Tre punti spiegano come il conflitto Mosca-Kiev sia già andato ben oltre lo scontro tra Russia e Ucraina.
1. Il cancelliere tedesco Olaf Scholz è volato in Giappone per incontrare il suo omologo Fumio Kishida. Al di là di quanto lasciano trasparire le prime dichiarazioni, secondo cui i colloqui si sarebbero incentrati sulla cooperazione commerciale, l’incontro conta per altri motivi. Tokyo ha assunto una posizione sempre più risoluta rispetto alla guerra d’Ucraina: alla dura condanna delle azioni russe si è aggiunta l’immediata disponibilità ad accogliere profughi ucraini, che risalta rispetto alla tradizionale chiusura sull’immigrazione del pase nipponico. La speranza di Tokyo è che tale disponibilità sia ricambiata dai paesi occidentali con un atteggiamento più intransigente nei confronti della minaccia principale per il Giappone, ossia la Repubblica Popolare Cinese. A tal riguardo, il cancelliere tedesco si è recato in Giappone senza combinare la visita con una tappa in Cina, come invece era solita fare Angela Merkel: Scholz ribadisce così che la politica di Berlino sarà meno accomodante nei confronti di Pechino.
2. Nell’annunciare le principali esercitazioni militari dell’anno, le autorità della Difesa di Taiwan hanno dichiarato che faranno tesoro della lezione ucraina, preziosa soprattutto per affinare le tecniche di reazione a un’eventuale invasione cinese. Negli ultimi giorni un cacciatorpediniere statunitense ha attraversato lo stretto di Formosa e ieri la ministra degli Esteri britannica Liz Truss, ricalcando la postura di Washington, ha sottolineato l’importanza di fornire protezione a Taipei contro Pechino, sostenendo che la Nato dovrebbe agire in una prospettiva più globale.
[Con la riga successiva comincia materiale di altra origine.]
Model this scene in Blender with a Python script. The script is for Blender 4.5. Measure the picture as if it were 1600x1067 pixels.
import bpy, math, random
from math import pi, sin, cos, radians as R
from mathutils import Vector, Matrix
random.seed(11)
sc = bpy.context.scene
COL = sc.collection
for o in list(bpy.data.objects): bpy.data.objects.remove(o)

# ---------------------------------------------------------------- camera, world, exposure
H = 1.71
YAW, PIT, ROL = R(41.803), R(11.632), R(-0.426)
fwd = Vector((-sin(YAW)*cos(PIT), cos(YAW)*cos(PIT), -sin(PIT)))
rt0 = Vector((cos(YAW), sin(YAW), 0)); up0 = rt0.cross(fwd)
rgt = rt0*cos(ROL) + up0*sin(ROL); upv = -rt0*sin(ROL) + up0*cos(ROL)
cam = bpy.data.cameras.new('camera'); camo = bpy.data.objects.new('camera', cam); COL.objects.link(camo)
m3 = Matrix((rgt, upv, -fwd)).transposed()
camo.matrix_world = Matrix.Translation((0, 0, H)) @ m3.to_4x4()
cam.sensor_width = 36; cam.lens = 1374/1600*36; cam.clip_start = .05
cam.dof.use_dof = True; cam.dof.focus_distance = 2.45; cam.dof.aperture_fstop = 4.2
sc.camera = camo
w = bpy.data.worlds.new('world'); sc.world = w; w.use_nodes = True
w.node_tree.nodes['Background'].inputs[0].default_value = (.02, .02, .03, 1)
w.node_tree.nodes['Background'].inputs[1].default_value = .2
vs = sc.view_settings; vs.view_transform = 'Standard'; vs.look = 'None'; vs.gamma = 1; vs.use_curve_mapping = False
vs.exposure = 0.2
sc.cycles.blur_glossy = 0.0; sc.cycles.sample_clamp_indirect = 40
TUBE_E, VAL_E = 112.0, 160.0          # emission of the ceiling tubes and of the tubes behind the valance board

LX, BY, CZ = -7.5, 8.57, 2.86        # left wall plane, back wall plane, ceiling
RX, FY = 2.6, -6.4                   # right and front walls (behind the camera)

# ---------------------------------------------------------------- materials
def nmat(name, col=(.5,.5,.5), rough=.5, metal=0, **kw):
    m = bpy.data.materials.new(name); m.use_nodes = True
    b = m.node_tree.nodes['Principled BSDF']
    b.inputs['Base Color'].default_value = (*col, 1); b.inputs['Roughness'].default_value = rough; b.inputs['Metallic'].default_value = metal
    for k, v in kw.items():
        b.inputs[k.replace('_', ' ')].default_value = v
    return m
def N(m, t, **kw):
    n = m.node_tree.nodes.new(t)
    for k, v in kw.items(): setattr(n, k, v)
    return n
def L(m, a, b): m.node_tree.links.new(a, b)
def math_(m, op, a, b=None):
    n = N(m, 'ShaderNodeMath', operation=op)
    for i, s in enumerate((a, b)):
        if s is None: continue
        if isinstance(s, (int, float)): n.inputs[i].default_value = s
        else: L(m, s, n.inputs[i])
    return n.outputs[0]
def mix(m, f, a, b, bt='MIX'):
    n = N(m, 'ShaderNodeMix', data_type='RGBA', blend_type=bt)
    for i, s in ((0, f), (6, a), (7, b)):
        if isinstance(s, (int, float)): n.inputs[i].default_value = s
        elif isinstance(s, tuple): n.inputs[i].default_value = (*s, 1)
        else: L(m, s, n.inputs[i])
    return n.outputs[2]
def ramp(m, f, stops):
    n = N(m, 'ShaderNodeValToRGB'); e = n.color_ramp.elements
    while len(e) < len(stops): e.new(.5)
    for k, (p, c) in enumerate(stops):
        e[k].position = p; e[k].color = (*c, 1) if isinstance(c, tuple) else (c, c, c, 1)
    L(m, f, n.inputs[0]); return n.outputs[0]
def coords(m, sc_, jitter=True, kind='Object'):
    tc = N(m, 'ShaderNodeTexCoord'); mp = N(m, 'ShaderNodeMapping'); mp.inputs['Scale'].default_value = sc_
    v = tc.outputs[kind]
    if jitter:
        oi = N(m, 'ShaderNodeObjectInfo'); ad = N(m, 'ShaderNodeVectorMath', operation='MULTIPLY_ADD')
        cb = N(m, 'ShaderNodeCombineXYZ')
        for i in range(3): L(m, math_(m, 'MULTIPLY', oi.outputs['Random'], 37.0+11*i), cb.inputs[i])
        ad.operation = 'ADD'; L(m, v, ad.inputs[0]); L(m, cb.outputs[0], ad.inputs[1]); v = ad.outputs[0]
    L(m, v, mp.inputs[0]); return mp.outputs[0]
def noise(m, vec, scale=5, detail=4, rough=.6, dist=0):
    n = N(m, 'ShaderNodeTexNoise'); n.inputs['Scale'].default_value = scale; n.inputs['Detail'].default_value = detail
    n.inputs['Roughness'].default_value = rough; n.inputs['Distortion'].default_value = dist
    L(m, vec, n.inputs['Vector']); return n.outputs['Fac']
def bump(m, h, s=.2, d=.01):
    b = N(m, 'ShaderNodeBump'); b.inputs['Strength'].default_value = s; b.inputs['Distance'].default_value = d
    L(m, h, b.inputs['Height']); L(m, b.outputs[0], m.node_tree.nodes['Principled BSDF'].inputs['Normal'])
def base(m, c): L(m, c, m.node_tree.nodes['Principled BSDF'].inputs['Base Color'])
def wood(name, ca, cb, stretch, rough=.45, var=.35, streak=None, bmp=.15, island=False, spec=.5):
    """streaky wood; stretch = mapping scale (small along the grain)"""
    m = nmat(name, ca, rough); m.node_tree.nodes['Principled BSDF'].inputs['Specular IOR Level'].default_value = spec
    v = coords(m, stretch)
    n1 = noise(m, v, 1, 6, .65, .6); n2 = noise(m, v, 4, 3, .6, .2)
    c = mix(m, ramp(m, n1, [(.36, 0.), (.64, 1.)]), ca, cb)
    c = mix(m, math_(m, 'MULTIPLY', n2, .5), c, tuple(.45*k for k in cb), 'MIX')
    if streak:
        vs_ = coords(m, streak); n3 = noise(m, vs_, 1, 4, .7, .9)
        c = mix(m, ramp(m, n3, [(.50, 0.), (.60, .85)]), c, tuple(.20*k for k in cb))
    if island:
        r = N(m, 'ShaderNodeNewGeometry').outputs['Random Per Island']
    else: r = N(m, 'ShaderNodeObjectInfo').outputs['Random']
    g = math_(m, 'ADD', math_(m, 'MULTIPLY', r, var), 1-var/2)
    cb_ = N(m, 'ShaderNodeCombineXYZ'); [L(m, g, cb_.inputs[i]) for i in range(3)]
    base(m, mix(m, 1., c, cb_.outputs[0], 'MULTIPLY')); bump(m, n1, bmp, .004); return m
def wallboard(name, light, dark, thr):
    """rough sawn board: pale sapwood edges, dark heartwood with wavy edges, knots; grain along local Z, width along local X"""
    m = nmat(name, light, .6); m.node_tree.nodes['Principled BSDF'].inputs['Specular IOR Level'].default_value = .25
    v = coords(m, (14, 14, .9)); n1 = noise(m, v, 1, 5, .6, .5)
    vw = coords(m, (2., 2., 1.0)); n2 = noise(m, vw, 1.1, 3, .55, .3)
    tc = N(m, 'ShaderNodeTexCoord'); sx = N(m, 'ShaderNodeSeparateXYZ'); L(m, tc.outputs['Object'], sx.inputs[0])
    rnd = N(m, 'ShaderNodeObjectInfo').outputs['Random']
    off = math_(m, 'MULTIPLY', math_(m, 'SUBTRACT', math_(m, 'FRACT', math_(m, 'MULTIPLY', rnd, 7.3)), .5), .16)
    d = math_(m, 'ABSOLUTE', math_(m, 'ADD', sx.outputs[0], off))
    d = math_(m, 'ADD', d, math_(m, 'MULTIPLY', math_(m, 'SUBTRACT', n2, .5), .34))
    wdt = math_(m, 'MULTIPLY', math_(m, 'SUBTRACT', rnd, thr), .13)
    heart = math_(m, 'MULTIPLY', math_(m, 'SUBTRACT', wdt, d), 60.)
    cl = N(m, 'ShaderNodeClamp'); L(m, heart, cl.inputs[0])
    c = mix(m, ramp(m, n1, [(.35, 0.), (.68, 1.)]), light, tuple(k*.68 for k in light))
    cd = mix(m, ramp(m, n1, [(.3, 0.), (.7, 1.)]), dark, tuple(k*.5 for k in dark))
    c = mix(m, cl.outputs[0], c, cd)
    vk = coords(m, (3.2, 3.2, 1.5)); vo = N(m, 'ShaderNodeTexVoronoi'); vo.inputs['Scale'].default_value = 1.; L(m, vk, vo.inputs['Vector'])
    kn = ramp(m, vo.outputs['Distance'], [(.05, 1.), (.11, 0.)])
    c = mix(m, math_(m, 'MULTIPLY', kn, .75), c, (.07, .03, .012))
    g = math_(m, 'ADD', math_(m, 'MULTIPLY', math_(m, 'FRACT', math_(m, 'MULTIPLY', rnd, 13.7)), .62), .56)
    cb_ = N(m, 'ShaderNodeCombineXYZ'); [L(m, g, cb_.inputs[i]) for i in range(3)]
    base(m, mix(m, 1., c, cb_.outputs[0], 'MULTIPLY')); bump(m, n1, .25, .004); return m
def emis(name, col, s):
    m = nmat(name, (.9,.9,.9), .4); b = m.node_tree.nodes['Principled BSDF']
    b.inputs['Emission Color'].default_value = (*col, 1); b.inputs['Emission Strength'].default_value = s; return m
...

Il Regno Unito, che dall’inizio della guerra è in prima fila contro lo storico nemico russo, sfrutta il conflitto per rispolverare la Global Britain, avocandosi la funzione di attore sovraregionale e portavoce degli interessi statunitensi.
3. L’Indonesia ha sospeso le esportazioni di olio di palma, di cui è primo produttore mondiale (copre circa il 60% della produzione globale). Da diversi mesi a Giacarta si registra una carenza cronica di olio da cucina a base di olio di palma, con conseguente impennata dei prezzi, aumentati di oltre il 70%. “Essendo il più grande produttore di olio di palma, è paradossale che abbiamo difficoltà a procurarci l’olio da cucina” nota il presidente Joko Widodo. Spiega quindi che l’embargo totale è l’unica via percorribile, almeno finché i prezzi non scenderanno sotto le 14 mila rupie al litro (97 centesimi – nei mercati di Giacarta, ieri l’olio di palma veniva venduto tra le 19 e le 20 mila rupie al litro). La difficoltà nel reperimento di olio di palma si somma a quella dell’olio di girasole, i cui prezzi hanno raggiunto i massimi storici a marzo dopo l’inizio della guerra: Ucraina e Russia ne sono infatti i primi due produttori mondiali.